La symphonie des passages




Deux personnes vêtues d’une chienne de travail verte se promènent sur la Place de Castelnau et ses rues perpendiculaires. L’une d’entre elles, Nicolas Lapointe, traîne bonnement une base de carrosse ancestral sur lequel est posé un cube rectangulaire en bois muni de haut-parleurs, de manivelles, de boutons de différentes couleurs et d’un trou dans lequel est disposée une plante. Ce dispositif atypique est près de me rappeler les jouets Playmobil ou Meccano qui ont diverti mon enfance.

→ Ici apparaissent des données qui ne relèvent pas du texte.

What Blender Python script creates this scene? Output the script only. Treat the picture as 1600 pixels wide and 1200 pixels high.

À côté de lui, Anna Eyler porte sur son torse une boîte similaire aux protubérances colorées et enfantines. À mon arrivée, les haut-parleurs se mettent à vibrer au rythme de la vie ambiante qui module subtilement les multiples variantes sonores. D’un pas lent et assuré ainsi que d’une apparence ludique et colorée, ils entament leur procession.

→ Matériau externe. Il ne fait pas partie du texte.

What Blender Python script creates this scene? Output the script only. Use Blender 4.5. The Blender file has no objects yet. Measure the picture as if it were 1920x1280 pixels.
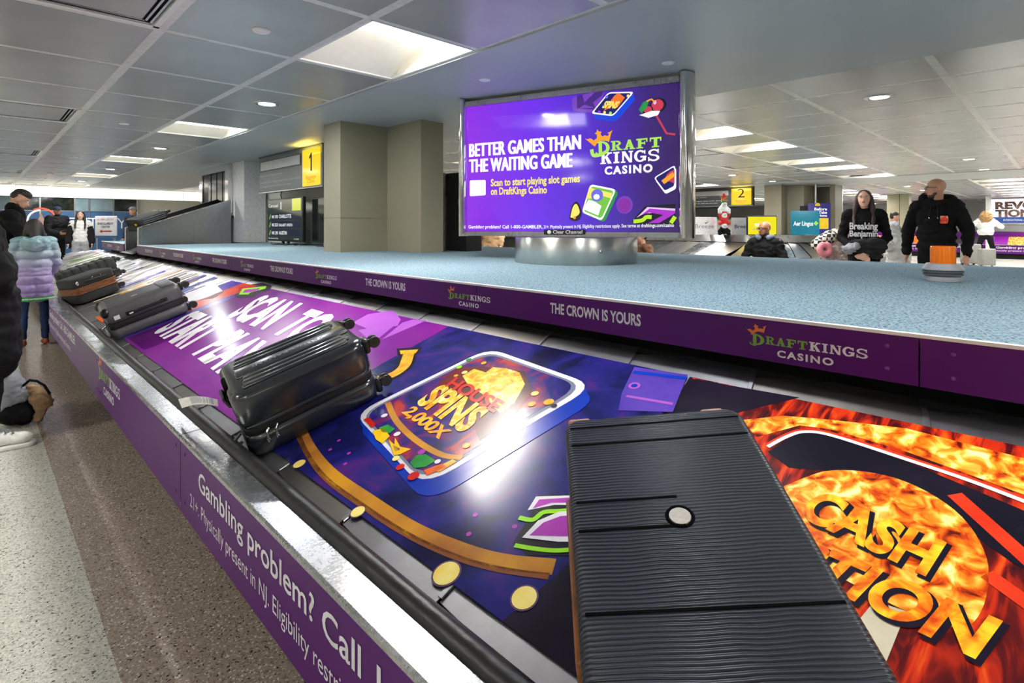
import bpy, bmesh, math, random
from mathutils import Vector, Matrix
random.seed(7)
R = math.radians
col = bpy.context.scene.collection
scn = bpy.context.scene

# ------------------------------------------------------------------ camera, world, exposure
HC = 1.25                      # camera height
FPX, CX, CY = 1025.0, 960.0, 424.0
SY, CYW = math.sin(R(44.6)), math.cos(R(44.6))
cam_d = bpy.data.cameras.new('camera'); cam = bpy.data.objects.new('camera', cam_d); col.objects.link(cam)
cam.location = (0, 0, HC); cam.rotation_euler = (R(90), 0, R(-44.6))
cam_d.sensor_width = 36; cam_d.lens = FPX / 1920 * 36; cam_d.shift_y = -216 / 1920
cam_d.clip_start = .02; cam_d.clip_end = 200
scn.camera = cam
w = bpy.data.worlds.new('world'); scn.world = w; w.use_nodes = True
w.node_tree.nodes['Background'].inputs[0].default_value = (.8, .85, .9, 1)
w.node_tree.nodes['Background'].inputs[1].default_value = .25
scn.view_settings.view_transform = 'Standard'; scn.view_settings.look = 'None'
scn.view_settings.gamma = 1; scn.view_settings.use_curve_mapping = False
scn.view_settings.exposure = 0.0
TROFFER_W = 74.0; DOWN_W = 24.0; TUBE_EM = 9.0
CEIL = 2.412

# ------------------------------------------------------------------ pixel helpers
def ray(px, py):
    q = (px - CX) / FPX; t = (CY - py) / FPX
    return Vector((SY + CYW * q, CYW - SY * q, t))
def at_d(px, d, z=0.0):
    v = ray(px, CY) * d
    return Vector((v.x, v.y, z))
def at_X(px, X):
    v = ray(px, CY); return v * (X / v.x)
CAMP = Vector((0, 0, HC))

# ------------------------------------------------------------------ materials
def lin(c):
    return tuple(((v / 255) / 12.92 if v / 255 <= .04045 else ((v / 255 + .055) / 1.055) ** 2.4) for v in c) + (1,)
def newmat(name):
    m = bpy.data.materials.new(name); m.use_nodes = True
    return m, m.node_tree, m.node_tree.nodes['Principled BSDF']
def mat(name, c, rough=.5, metal=0., c2=None, scale=20., amt=.5, bump=0., bscale=None, em=0., spec=.5, stretch=None, coat=0., alpha=1., trans=0., lo=.35, hi=.65):
    m, t, b = newmat(name); N = t.nodes; L = t.links
    b.inputs['Base Color'].default_value = lin(c)
    b.inputs['Roughness'].default_value = rough; b.inputs['Metallic'].default_value = metal
    b.inputs['Specular IOR Level'].default_value = spec
    b.inputs['Coat Weight'].default_value = coat; b.inputs['Coat Roughness'].default_value = .2
    b.inputs['Transmission Weight'].default_value = trans; b.inputs['Alpha'].default_value = alpha
    tc = N.new('ShaderNodeTexCoord'); mp = N.new('ShaderNodeMapping'); L.new(tc.outputs['Object'], mp.inputs[0])
    if stretch: mp.inputs['Scale'].default_value = stretch
    nz = N.new('ShaderNodeTexNoise'); nz.inputs['Scale'].default_value = scale; nz.inputs['Detail'].default_value = 4
    L.new(mp.outputs[0], nz.inputs['Vector'])
    if c2 is None: c2 = tuple(max(0, v * .93) for v in c)
    rp = N.new('ShaderNodeValToRGB'); rp.color_ramp.elements[0].position = lo; rp.color_ramp.elements[1].position = hi
    rp.color_ramp.elements[0].color = lin(c2); rp.color_ramp.elements[1].color = lin(c)
    L.new(nz.outputs['Fac'], rp.inputs[0]); L.new(rp.outputs[0], b.inputs['Base Color'])
    if em: L.new(rp.outputs[0], b.inputs['Emission Color']); b.inputs['Emission Strength'].default_value = em
    if bump:
        n2 = N.new('ShaderNodeTexNoise'); n2.inputs['Scale'].default_value = bscale or scale; n2.inputs['Detail'].default_value = 3
        L.new(mp.outputs[0], n2.inputs['Vector'])
        bp = N.new('ShaderNodeBump'); bp.inputs['Strength'].default_value = bump; bp.inputs['Distance'].default_value = .01
        L.new(n2.outputs['Fac'], bp.inputs['Height']); L.new(bp.outputs[0], b.inputs['Normal'])
    return m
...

Chaque boitier est muni de senseurs de lumière, de mouvement, d’impact, de proximité et d’humidité afin de les transformer en des sons digitaux qui pourraient nous rappeler les fameuses Electrical Walks de Christina Kubish[1], mais sur un mode clairement plus joyeux! À l’intérieur des boites se trouvent des microprocesseurs programmés quotidiennement pour analyser les différentes constituantes de leur marche soumises au jeu improvisé des artistes qui se permettent de modifier les sons selon leur motivation personnelle. Ils jouent ainsi avec leur environnement immédiat en composant la trame sonore de leur expédition.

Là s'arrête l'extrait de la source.